The Second Sonata (dedicated to Thibaud) was written before the nationalistic mould was formed. It is contemporaneous with the orgiastic First Symphony. The sonata is songful with Enescu adopting the manner and style of Franck and Lekeu. It is no wonder that all three movements carry French titles for Gallic sensibilities and wayward passions mark out this turn-of-century work. Stanzeleit has a hoarse hollow tone that is all tremulous fragility and roughened intensity in the outer movements.

A quarter of a century later Enescu had merged his high romantic style with folk-impressionism.

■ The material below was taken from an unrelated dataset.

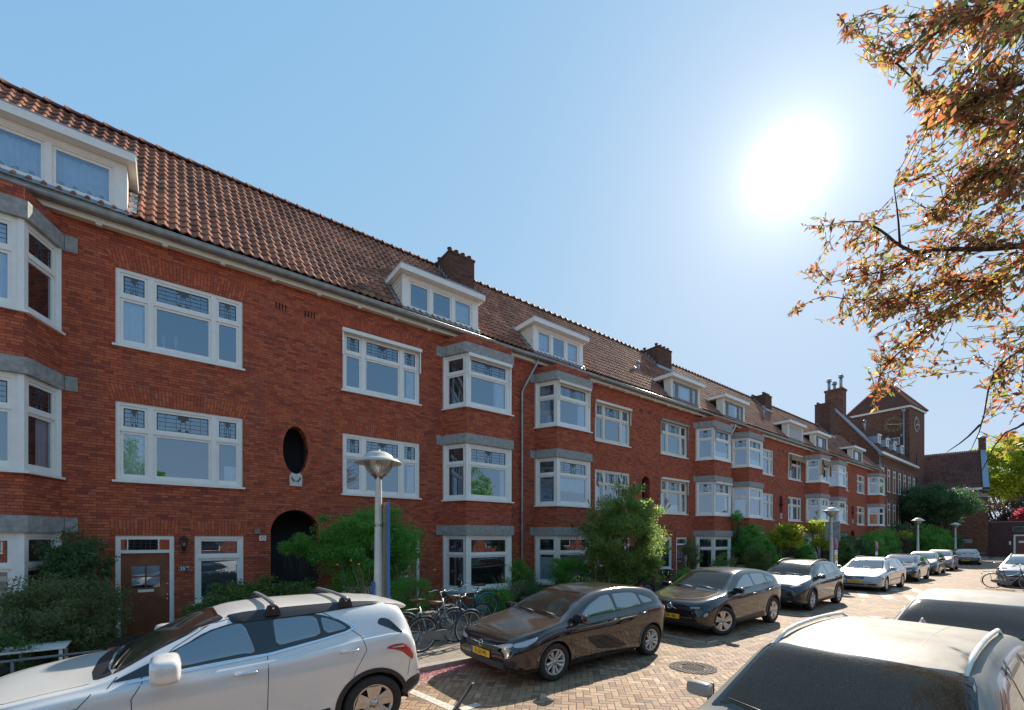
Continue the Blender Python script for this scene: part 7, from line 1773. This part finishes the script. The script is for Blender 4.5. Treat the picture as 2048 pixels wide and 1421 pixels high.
# dry stems with buds in the beds
def stems(label, x, y, n, h, spread, col, cat='plant', bud=None, budcol=None):
    r = empty('dry_stems', (x, y, .12), label=label, cat=cat); b = MB(); bb = MB(); rg = random.Random(int(x*7))
    for k in range(n):
        a = rg.uniform(0, 2*PI); s = rg.uniform(.2, 1)*spread; hh = h*rg.uniform(.6, 1.1); p = [(rg.gauss(0, .06), rg.gauss(0, .04), 0), (s*.4*math.cos(a), s*.4*math.sin(a), hh*.5), (s*math.cos(a), s*math.sin(a), hh)]
        b.tube(p, [.006, .004, .002], 4, cap=False)
        for q in range(2): c = (p[2][0]+rg.gauss(0, .12), p[2][1]+rg.gauss(0, .08), p[2][2]-rg.uniform(0, .2)); b.tube([p[1], c], [.003, .0015], 4, cap=False); 
        if bud and k % bud == 0: bb.lathe([(0, -.02), (.03, 0), (.02, .025), (0, .03)], 7, c=p[2])
    b.build('stems', plain('dry_stalk', (.22, .18, .10), .8), r)
    if bud: bb.build('flower_heads', plain('orange_heads', budcol, .8, var=.3), r)
stems('bare stems with a few orange rose hips before the nearest street lamp', 3.6, 9.9, 26, 1.5, .8, 0, bud=7, budcol=(.55, .28, .06))
stems('dry stems with orange seed heads left of the bicycles', 4.7, 10.4, 20, 1.6, .8, 0, bud=4, budcol=(.50, .26, .08))
stems('tall dry grass stems in front of the second ground floor bay window', 8.0, 10.4, 34, 1.0, .7, 0, bud=3, budcol=(.20, .14, .06))
b = MB(); n = 12; V = []; rg = np.random.default_rng(3)
for i in range(n+1):
    for j in range(n+1): V.append((1.6*(i/n-.5), .9*(j/n-.5), .12+.62*max(0, 1-abs(i/n*2-1)**2.2)*max(0, 1-abs(j/n*2-1)**3)+.05*rg.normal()*(0 < i < n)))
b.mesh(V, [(i*(n+1)+j, (i+1)*(n+1)+j, (i+1)*(n+1)+j+1, i*(n+1)+j+1) for i in range(n) for j in range(n)])
o = b.build('tarpaulin', plain('dark_tarpaulin', (.02, .024, .03), .4, var=.3), loc=(17.9, 10.6, 0)); tag(o, 'dark crumpled tarpaulin over something in the garden, right of the butterfly bush', 'tarpaulin')
for (x, h) in ((-.08, .19), (.14, .23)):
    o = empty('candle_holder', (.02+x, 12.95, 6.60), label='%s white candle holder on the sill of the top left three part window' % ('shorter' if h < .2 else 'taller'), cat='candle holder')
    b = MB(); b.lathe([(.05, 0), (.05, .015), (.015, .04), (.012, h*.55), (.04, h*.8), (.045, h*.85), (0, h*.85)], 14); b.build('stand', M['white'], o)
    b = MB(); b.lathe([(.033, h*.85), (.033, h*.85+.14), (0, h*.85+.14)], 14); b.build('candle', plain('candle_wax', (.45, .55, .45), .5), o)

The Third Sonata weaves misty landscapes, camp fires, melancholy and gypsy dances into a goulash that sways with Eastern arcana. At times I took this for a sort of romantic Zigeunerweisen or Tzigane and broadly speaking that is what it is. The andante sostenuto e misterioso has some extraordinary gipsy fiddler acrobatics smartly executed to utterly musical effect by Stanzeleit. Aptly enough the infamous First Rumanian Rhapsody follows the Third Sonata. The Rhapsody could just as easily carry the title of the Third Sonata: Dans la caractère populaire roumain.

Competition comes from Hyperion Helios series CDH55103 (the Opreans). Choice is a matter of stylistic preference. Stanzeleit has the more vibrant and vulnerable approach - certainly consistent with the gipsy element. On the other hand Adelina Oprean is steadier, less hoarse, a shade more buttoned down.

The good notes, in English only are by Neil Butterworth.

Stanzeleit and Jacobson revel in the spontaneity of the gipsy scores.